> _Requirement_
Could you give the data below again, exactly and completely?

> _Data excerpt_
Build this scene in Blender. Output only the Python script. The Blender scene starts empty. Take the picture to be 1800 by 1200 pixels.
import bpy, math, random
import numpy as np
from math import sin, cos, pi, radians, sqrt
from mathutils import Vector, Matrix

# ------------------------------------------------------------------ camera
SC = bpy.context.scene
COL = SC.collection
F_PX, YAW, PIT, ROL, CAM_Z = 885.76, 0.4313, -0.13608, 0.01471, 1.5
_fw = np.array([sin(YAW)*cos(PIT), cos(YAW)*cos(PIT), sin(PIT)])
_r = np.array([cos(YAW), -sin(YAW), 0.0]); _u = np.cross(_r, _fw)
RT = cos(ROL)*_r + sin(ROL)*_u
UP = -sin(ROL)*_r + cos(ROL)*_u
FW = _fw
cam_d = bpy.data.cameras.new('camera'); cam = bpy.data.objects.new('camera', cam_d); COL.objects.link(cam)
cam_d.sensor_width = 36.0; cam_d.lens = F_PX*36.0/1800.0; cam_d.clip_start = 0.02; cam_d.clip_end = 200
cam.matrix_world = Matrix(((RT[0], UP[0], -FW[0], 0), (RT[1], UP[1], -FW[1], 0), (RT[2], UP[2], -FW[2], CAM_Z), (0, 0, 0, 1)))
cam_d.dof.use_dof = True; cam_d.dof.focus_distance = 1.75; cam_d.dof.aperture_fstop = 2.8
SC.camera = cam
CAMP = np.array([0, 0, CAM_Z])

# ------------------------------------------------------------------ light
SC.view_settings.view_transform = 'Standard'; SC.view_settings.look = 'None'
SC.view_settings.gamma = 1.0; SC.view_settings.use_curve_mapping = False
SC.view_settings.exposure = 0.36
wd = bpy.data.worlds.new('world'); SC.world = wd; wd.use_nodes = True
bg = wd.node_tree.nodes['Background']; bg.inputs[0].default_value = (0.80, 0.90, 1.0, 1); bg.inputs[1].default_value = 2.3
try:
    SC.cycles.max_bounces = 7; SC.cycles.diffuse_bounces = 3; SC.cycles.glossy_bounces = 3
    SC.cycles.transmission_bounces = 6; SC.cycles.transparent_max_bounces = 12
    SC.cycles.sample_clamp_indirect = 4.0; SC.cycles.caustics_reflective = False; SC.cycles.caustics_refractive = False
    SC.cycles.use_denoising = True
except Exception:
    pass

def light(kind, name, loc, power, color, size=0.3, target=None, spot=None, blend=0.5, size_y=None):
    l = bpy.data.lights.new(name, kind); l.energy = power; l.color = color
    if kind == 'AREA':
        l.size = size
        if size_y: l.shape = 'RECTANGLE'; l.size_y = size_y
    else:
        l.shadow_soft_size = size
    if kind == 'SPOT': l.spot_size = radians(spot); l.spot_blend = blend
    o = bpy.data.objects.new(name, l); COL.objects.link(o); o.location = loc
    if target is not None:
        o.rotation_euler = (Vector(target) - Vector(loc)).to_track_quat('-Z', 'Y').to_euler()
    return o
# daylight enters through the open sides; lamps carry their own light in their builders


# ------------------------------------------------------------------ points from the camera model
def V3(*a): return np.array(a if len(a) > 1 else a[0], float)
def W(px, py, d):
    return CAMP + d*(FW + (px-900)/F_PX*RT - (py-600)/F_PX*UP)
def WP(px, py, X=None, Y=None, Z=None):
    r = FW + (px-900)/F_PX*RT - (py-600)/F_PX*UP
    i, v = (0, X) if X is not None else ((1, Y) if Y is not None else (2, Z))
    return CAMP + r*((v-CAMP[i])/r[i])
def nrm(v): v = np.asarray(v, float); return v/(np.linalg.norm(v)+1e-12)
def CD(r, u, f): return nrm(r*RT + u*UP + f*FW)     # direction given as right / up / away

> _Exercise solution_
Build this scene in Blender. Output only the Python script. The Blender scene starts empty. Take the picture to be 1800 by 1200 pixels.
import bpy, math, random
import numpy as np
from math import sin, cos, pi, radians, sqrt
from mathutils import Vector, Matrix

# ------------------------------------------------------------------ camera
SC = bpy.context.scene
COL = SC.collection
F_PX, YAW, PIT, ROL, CAM_Z = 885.76, 0.4313, -0.13608, 0.01471, 1.5
_fw = np.array([sin(YAW)*cos(PIT), cos(YAW)*cos(PIT), sin(PIT)])
_r = np.array([cos(YAW), -sin(YAW), 0.0]); _u = np.cross(_r, _fw)
RT = cos(ROL)*_r + sin(ROL)*_u
UP = -sin(ROL)*_r + cos(ROL)*_u
FW = _fw
cam_d = bpy.data.cameras.new('camera'); cam = bpy.data.objects.new('camera', cam_d); COL.objects.link(cam)
cam_d.sensor_width = 36.0; cam_d.lens = F_PX*36.0/1800.0; cam_d.clip_start = 0.02; cam_d.clip_end = 200
cam.matrix_world = Matrix(((RT[0], UP[0], -FW[0], 0), (RT[1], UP[1], -FW[1], 0), (RT[2], UP[2], -FW[2], CAM_Z), (0, 0, 0, 1)))
cam_d.dof.use_dof = True; cam_d.dof.focus_distance = 1.75; cam_d.dof.aperture_fstop = 2.8
SC.camera = cam
CAMP = np.array([0, 0, CAM_Z])

# ------------------------------------------------------------------ light
SC.view_settings.view_transform = 'Standard'; SC.view_settings.look = 'None'
SC.view_settings.gamma = 1.0; SC.view_settings.use_curve_mapping = False
SC.view_settings.exposure = 0.36
wd = bpy.data.worlds.new('world'); SC.world = wd; wd.use_nodes = True
bg = wd.node_tree.nodes['Background']; bg.inputs[0].default_value = (0.80, 0.90, 1.0, 1); bg.inputs[1].default_value = 2.3
try:
    SC.cycles.max_bounces = 7; SC.cycles.diffuse_bounces = 3; SC.cycles.glossy_bounces = 3
    SC.cycles.transmission_bounces = 6; SC.cycles.transparent_max_bounces = 12
    SC.cycles.sample_clamp_indirect = 4.0; SC.cycles.caustics_reflective = False; SC.cycles.caustics_refractive = False
    SC.cycles.use_denoising = True
except Exception:
    pass

def light(kind, name, loc, power, color, size=0.3, target=None, spot=None, blend=0.5, size_y=None):
    l = bpy.data.lights.new(name, kind); l.energy = power; l.color = color
    if kind == 'AREA':
        l.size = size
        if size_y: l.shape = 'RECTANGLE'; l.size_y = size_y
    else:
        l.shadow_soft_size = size
    if kind == 'SPOT': l.spot_size = radians(spot); l.spot_blend = blend
    o = bpy.data.objects.new(name, l); COL.objects.link(o); o.location = loc
    if target is not None:
        o.rotation_euler = (Vector(target) - Vector(loc)).to_track_quat('-Z', 'Y').to_euler()
    return o
# daylight enters through the open sides; lamps carry their own light in their builders


# ------------------------------------------------------------------ points from the camera model
def V3(*a): return np.array(a if len(a) > 1 else a[0], float)
def W(px, py, d):
    return CAMP + d*(FW + (px-900)/F_PX*RT - (py-600)/F_PX*UP)
def WP(px, py, X=None, Y=None, Z=None):
    r = FW + (px-900)/F_PX*RT - (py-600)/F_PX*UP
    i, v = (0, X) if X is not None else ((1, Y) if Y is not None else (2, Z))
    return CAMP + r*((v-CAMP[i])/r[i])
def nrm(v): v = np.asarray(v, float); return v/(np.linalg.norm(v)+1e-12)
def CD(r, u, f): return nrm(r*RT + u*UP + f*FW)     # direction given as right / up / away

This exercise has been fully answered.